3-Way Street Part of New Approach to Driver's Ed




3-Way Street is working with the National Institute of Driver Behavior to be part of a paradigm shift nationwide to make users of streets more attentive to space management. With a continually increasing bicycle population, all street users — pedestrians, bicyclists, and motorists — need to learn new rules.

The NIDB has developed the first 21st century curriculum for teaching drivers how to stay out of crashes, and will produce a series of more than 100 online training programs. A three-prong approach to education — for licensed drivers, for novice teens learning to drive, and for pre-teens — will for the first time in the U.S. give drivers more extensive training than merely passing a DMV exam. The program will first be offered to middle schools for teaching pre-teens how to be responsible pedestrians, bicyclists and car passengers.

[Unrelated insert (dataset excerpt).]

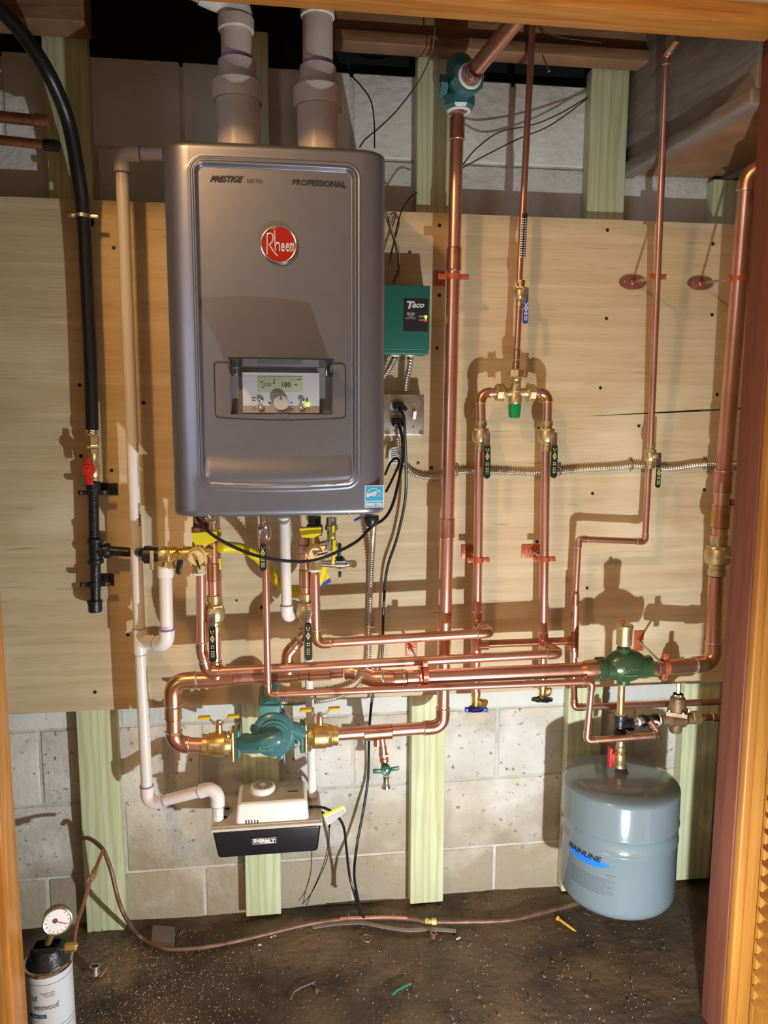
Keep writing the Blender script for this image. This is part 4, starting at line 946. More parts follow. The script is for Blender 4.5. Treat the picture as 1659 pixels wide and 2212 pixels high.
bc = thing('cord_grommet', 'black cord grommet under the right corner of the boiler', 'grommet', P(800, 1135, .22))
MB().lathe(P(803, 1112, .22), (-.1, 0, -1), [(0, .016), (.010, .018), (.022, .013), (.028, .008)], 16).build('body', rubber, bc)
us = thing('union_fitting', 'copper union with maroon collar under the left of the boiler', 'pipe fitting', P(432, 1150, .19))
MB().lathe(P(434, 1150, .19), (0, 0, 1), [(0, .021), (.012, .021), (.014, .017), (.040, .017)], 10).build('body', copper_dark, us, False); MB().lathe(P(434, 1138, .19), (0, 0, 1), [(0, .0175), (.01, .0175)], 24).build('collar', maroon, us)
# ================================================================== PVC
PR = .0136
pw = run('condensate_pipe', 'long white plastic pipe left of the boiler down to the condensate pump', 'plastic pipe', [P(352, 333, .14), P(262, 332, .14), P(302, 1386, .14), P(319, 1738, .14), P(470, 1700, .195), P(471, 1786, .20)], PR, mt=pvc, fit=pvc, ring_m=primer, Rb=1.5, sock=1.22)
tee(pw, P(302, 1385, .14), (P(302, 1340, .14)-P(304, 1430, .14)), V((1, -.35, 0)), PR+.0003, .062, .030, mt=pvc)
a = P(286, 1090, .14); d_ = (P(262, 332, .14)-P(302, 1386, .14)).normalized()
text_map('pipe_print', 'NAPCO', cyl_map(P(293, 1114, .14), d_, PR+.0002, 1.02, .62, -.022, .030, swap=True), ink, pw, .02)
text_map('pipe_print', 'SCH40', cyl_map(P(288, 968, .14), d_, PR+.0002, 1.0, .7, -.010, .012, swap=True), ink_g, pw)
text_map('pipe_print', 'ASTM D1785 0.75"', cyl_map(P(290, 1022, .14), d_, PR+.0002, 1.05, .8, -.03, .030, swap=True), ink_g, pw)
text_map('pipe_print', 'PVC 1120 NSF-pw-G 12-2m-20 21:00 117 MADE IN USA', cyl_map(P(276, 790, .14), d_, PR+.0002, 1.0, .78, -.13, .12, swap=True), ink_g, pw)
text_map('pipe_print', 'NAPCO SCH40', cyl_map(P(313, 1630, .14), d_, PR+.0002, 1.0, .75, -.05, .05, swap=True), ink_g, pw)
text_map('pipe_print', 'PVC 1120', cyl_map(P(466, 1762, .213), (0, 0, 1), PR+.0002, .3, -.1, .018, -.018, swap=True), ink_g, pw)
pw2 = run('relief_pipe', 'short white plastic pipe dropping from the brass valve to the tee', 'plastic pipe', [P(357, 1222, mo), P(361, 1392, mo), P(318, 1386, .165)], .0145, mt=pvc, fit=pvc, ring_m=primer, Rb=1.8, sock=1.22)
MB().rod(P(357, 1222, mo), P(358, 1248, mo), .0178, 24).build('adapter', white_pl, pw2)
MB().lathe(P(360, 1362, mo), (0, 0, 1), [(0, .0147), (.012, .0147)], 24, False).build('primer_stain', mat('lilac_primer', (.55, .45, .65), .4), pw2)
pw3 = run('condensate_pipe', 'white plastic drain pipe in the middle under the boiler', 'plastic pipe', [P(614, 1118, .21), P(620, 1333, .21), P(640, 1320, .155)], .0122, mt=pvc, fit=pvc, ring_m=primer, Rb=1.4, sock=1.22)
MB().rod(P(614, 1116, .21), P(614, 1124, .21), .0150, 20).build('adapter', white_pl, pw3)
pw4 = run('condensate_pipe', 'white plastic pipe behind the horizontal mains down to the condensate pump', 'plastic pipe', [P(664, 1345, .125), P(676, 1736, .125)], .0105, mt=pvc, fit=pvc, seam=False)
MB().rod(P(674, 1718, .125), P(676, 1738, .125), .012, 20).build('collar', cream_pl, pw4)
# ================================================================== GAS HOSE & IRON
gh = thing('gas_hose', 'thick black rubber gas hose curving down the far left', 'gas hose', P(198, 925, .10))
hp = catmull([P(-40, -25, .30), P(0, 20, .29), P(50, 75, .27), P(105, 160, .24), P(145, 255, .18), P(168, 370, .14), P(180, 470, .11), P(187, 600, .10), P(195, 780, .10), P(199, 928, .10)], 10)
MB().tube(hp, .0148, 24).build('jacket', rubber, gh)
MB().rod(P(199, 924, .10), P(199, 938, .10), .0125, 20).ring(P(199, 930, .10), (0, 0, 1), .0128, .0015).ring(P(199, 935, .10), (0, 0, 1), .0128, .0015).build('ferrule', chrome, gh)
mb = MB(); hexbody(mb, P(199, 952, .10), (0, 0, 1), .0155, .024); mb.build('brass_nut', brass, gh, False)
mb = MB(); hexbody(mb, P(200, 974, .10), (0, 0, 1), .0135, .012); mb.lathe(P(200, 988, .10), (0, 0, 1), [(0, .009), (.02, .009)], 16); mb.build('brass_adapter', brass, gh, False)
hc = thing('hose_clamp', 'dark clamp around the black gas hose near the plywood top', 'clamp', P(178, 467, .10))
c = P(179, 467, .112); mb = MB(); ring_strap(mb, c, V((0, 0, 1)), .0152, .008); mb.obox(c+V((-.024, 0, 0)), V((.009, 0, 0)), V((0, .003, 0)), V((0, 0, .004)), .001).obox(c+V((.024, 0, 0)), V((.009, 0, 0)), V((0, .003, 0)), V((0, 0, .004)), .001); mb.build('band', galv, hc)
MB().rod(c+V((0, .016, 0)), V((c.x, -.058, c.z)), .003, 8).build('rod', steel, hc); MB().lathe((c.x, -.0572, c.z), (0, -1, 0), [(0, .012), (.003, .011)], 16).build('wall_plate', black_iron, hc)
rg = thing('gas_shutoff', 'pale brass gas shutoff with red wing handle below the black hose', 'valve', P(202, 1030, .10))
MB().lathe(P(204, 1040, .10), (0, 0, 1), [(0, .012), (.008, .012), (.010, .0105), (.02, .0135), (.036, .0135), (.044, .010), (.056, .0105), (.060, .012), (.068, .012)], 22).build('body', brass_p, rg)
c = P(192, 1015, .125); MB().rod(c+V((0, .02, 0)), c, .005, 12).build('stem', brass, rg)
MB().lathe(c+V((0, .002, 0)), (0, -1, 0), [(0, .0145), (.008, .014), (.010, .012), (.010, .0045)], 24).obox(c+V((-.001, -.003, .016)), V((.006, 0, 0)), V((0, .003, 0)), V((0, 0, .013)), .002).obox(c+V((.001, -.003, -.019)), V((.0075, 0, 0)), V((0, .003, 0)), V((-.001, 0, .015)), .002).build('red_handle', red_l, rg)
MB().lathe(c+V((0, -.008, 0)), (0, -1, 0), [(0, .004), (.003, .003)], 6).build('nut', brass, rg, False)
gi = thing('iron_gas_pipe', 'black iron gas pipe assembly with tee and drip cap at left', 'gas pipe', P(206, 1320, .10))
MB().rod(P(201, 1046, .10), P(203, 1162, .10), .0120, 24).build('pipe', black_iron, gi)
def iron_fit(mb, c, d, r, ln): mb.lathe(V(c)-V(d)*ln/2, d, [(0, r*.98), (.002, r*1.08), (.010, r*1.08), (.012, r*.94), (ln-.012, r*.94), (ln-.010, r*1.08), (ln-.002, r*1.08), (ln, r*.98)], 24)
c = P(206, 1190, .10); mb = MB(); iron_fit(mb, c, V((0, 0, 1)), .0165, .060); mb.lathe(c, (1, 0, .01), [(.006, .0145), (.018, .0145), (.020, .0178), (.032, .0178), (.034, .0165)], 24); mb.build('tee', black_iron, gi)
MB().tube([c+V((.030, 0, 0)), P(284, 1193, .10), P(296, 1193, .125), P(310, 1194, .20)], .0112, 20).build('branch_pipe', black_iron, gi)
MB().rod(P(206, 1212, .10), P(206, 1300, .10), .0120, 22).build('nipple', black_iron, gi)
mb = MB(); mb.lathe(P(206, 1322, .10), (0, 0, 1), [(0, .008), (.001, .0145), (.004, .0160), (.022, .0160), (.023, .0180), (.028, .0180), (.029, .012)], 24); mb.build('drip_cap', black_iron, gi)
MB().lathe(P(205, 1217, .10), (0, 0, 1), [(0, .0165), (.004, .0175), (.007, .0165)], 24).build('collar', black_iron, gi)
for lab, y, pl in (('black iron strap under the red-handled shutoff', 1064, (240, 1056)), ('black iron strap below the gas tee', 1262, (232, 1252))):
    h = thing('pipe_clamp', lab, 'clamp', P(pl[0], pl[1], .058)); c = P(202 if y < 1100 else 206, y, .10); mb = MB(); ring_strap(mb, c, V((0, 0, 1)), .0123, .012)
    mb.obox(c+V((.022, 0, 0)), V((.012, 0, 0)), V((0, .004, 0)), V((0, 0, .005)), .001).obox(c+V((-.022, 0, 0)), V((.012, 0, 0)), V((0, .004, 0)), V((0, 0, .005)), .001); mb.build('split_ring', black_iron, h)
    for s in (-1, 1): MB().lathe(c+V((s*.026, -.004, 0)), (0, -1, 0), [(0, .004), (.002, .003)], 10).build('screw', chrome, h, False)
    p = P(pl[0]-4, pl[1], .0575); MB().box(p.x-.020, p.x+.020, -.061, -.0575, p.z-.014, p.z+.014, .001).build('wall_plate', black_iron, h); MB().rod((c.x, c.y+.012, c.z), (c.x, -.058, c.z), .004, 10).build('rod', black_iron, h)
    if y < 1100: MB().lathe(c+V((0, 0, .003)), (0, 0, 1), [(0, .0165), (.022, .0165), (.026, .013)], 8).build('hex_cap', black_iron, h, False)
# capped pipes at far left
for lab, y0, y1, x1, rr_, m_, cap in (('capped bright copper pipe at upper left edge', 252, 264, 108, .0120, copper_dark, copper_fit), ('old copper pipe with black end fitting at upper left edge', 302, 316, 128, .0100, copper_dark, black_iron)):
    a = P(-30, y0-3, .11); b_ = P(x1, y1, .11); t = thing('capped_pipe', lab, 'copper pipe', b_); MB().rod(a, b_, rr_, 20).build('pipe', m_, t)
    d_ = (b_-a).normalized(); MB().rod(b_-d_*.034, b_, rr_*1.25, 20, .003).build('end_cap', cap, t)
# ================================================================== RELAY BOX, OUTLET BOX, CABLES
x0, x1, z0, z1 = rect_px(800, 617, 927, 765, .125)
rb = thing('relay_box', 'green metal switching relay box with black label right of the boiler', 'relay box', (x1-.05, -.06, z0))
MB().box(x0, x1, -.125, -.058, z0, z1, .003).build('housing', teal_b, rb)
MB().box(x0-.001, x1+.001, -.127, -.118, z0+.010, z1+.001, .001).build('lid', teal_b, rb)
q = face_box('label_plate', 872, 646, 925, 716, .1285, .001, ink, rb, .0)
text_map('label_lettering', 'T', quad_px((878, 650), (897, 651), (896, 667), (880, 667), .129), ink_w, q, .05, .3)
text_map('label_lettering', 'aco', quad_px((891, 655), (917, 656), (916, 665), (890, 665), .129), ink_w, q, .04, .3)
text_map('label_lettering', 'SR501', quad_px((879, 675), (896, 675), (896, 681), (879, 681), .129), ink_w, q, .01)
text_map('label_lettering', '1 ZONE', quad_px((882, 682.5), (893, 682.5), (893, 685), (882, 685), .129), ink_w, q)
text_map('label_lettering', 'SWITCHING RELAY', quad_px((876, 686), (899, 686), (899, 689), (876, 689), .129), ink_w, q)
text_map('label_lettering', 'POWER', quad_px((905, 682), (917, 682), (917, 685.5), (905, 685.5), .129), ink_w, q)
text_map('label_lettering', 'ZONE', quad_px((905, 689.5), (915, 689.5), (915, 693), (905, 693), .129), ink_w, q)
MB().ball(P(920, 684, .130), .0032, n=10).build('power_led', led_g, q); MB().ball(P(919.5, 692, .130), .0032, n=10).build('zone_led', led_r, q); MB().ball(P(920, 688, .130), .0018, n=8).build('amber_led', led_y, q)
for px in (853, 886):
    c = P(px, 764, .10); MB().box(c.x-.014, c.x+.014, c.y-.010, c.y+.010, c.z-.007, c.z+.002, .002).lathe(c+V((0, 0, -.005)), (0, 0, -1), [(0, .0085), (.008, .0080)], 14).build('cable_connector', chrome, rb)
x0, x1, z0, z1 = rect_px(826, 852, 915, 941, .100)
ob = thing('outlet_box', 'galvanised outlet box with switch and two plugs right of the boiler', 'outlet box', (x1-.05, -.06, z0))
MB().box(x0, x1, -.094, -.0575, z0+.001, z1-.001, .004).build('box', galv, ob)
MB().box(x0-.001, x1+.001, -.101, -.095, z0, z1, .0025).build('cover_plate', galv, ob)
for px, py in ((911, 861), (910, 934), (840, 858), (837, 934)): MB().lathe(P(px, py, .101), (0, -1, 0), [(0, .0062), (.001, .0060), (.0005, .003)], 16).build('corner_screw', chrome, ob)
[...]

The 3-Way Street campaign will be a part of the curriculum focusing on the points of conflict in intersections. The wording of posters has shifted from a New York City focus to a national focus, and the opening sequence of the 3-Way Street video has been edited to a general focus on the dangers of ALL intersections in what the NIDB refers to as the "Danger Square". 

In addition to working with DOTs nationwide, the NIDB works with the National Highway Traffic Safety Administration, and the possibility exists for the 3-Way Street campaign to be offered to the states. 

My goal for the 3-Way Street campaign was to partner with an organization with educational expertise. I am happy to work with the NIDB, and Professor Frederik R. Mottola, the executive director.